FOIA Advisor

FOIA News: USCIS has reduced backlog via bad-faith FOIA denials, claims whistleblower

FOIA News (2025)Allan BlutsteinComment

USCIS’ arbitrarily strict FOIA policy is keeping some migrants from receiving their immigration records, whistleblower alleges

In a protected disclosure to Congress, an agency employee claims that U.S. Citizenship and Immigration Services since 2024 has been finding ways to reject Freedom of Information Act requests from migrants in order to make it seem like the agency is complying with a court order.

By Sean Michael Newhouse, Gov’t Exec., Dec. 19, 2025

U.S. Citizenship and Immigration Services said in a Dec. 15 compliance report that it reduced its Freedom of Information Act request backlog for certain immigration records by 99.96% over the course of three months, an impressive feat given recent workforce cuts to agency FOIA teams and a 43-day government shutdown occurred during the period. 

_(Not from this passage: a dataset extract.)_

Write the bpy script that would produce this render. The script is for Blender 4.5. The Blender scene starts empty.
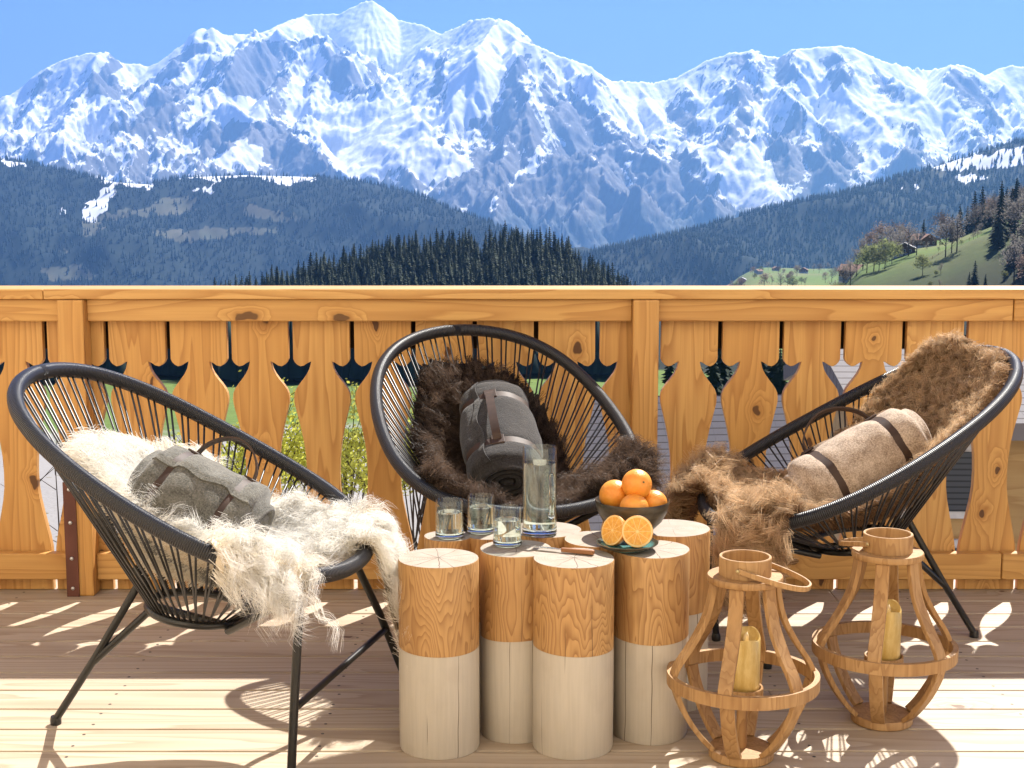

But a whistleblower disclosure sent to the Senate Homeland Security and Judiciary committees on Friday argues that the agency has adopted unnecessarily strict criteria to summarily reject FOIA requests from migrants seeking documents for their immigration proceedings. 

“The circumstances alongside the whistleblower’s disclosures suggest the reported reduction does not reflect timely, good-faith FOIA processing but rather mass closures of requests and other procedural mechanisms that remove requests from the pending inventory without reasonable searches or release of responsive records,” according to the document.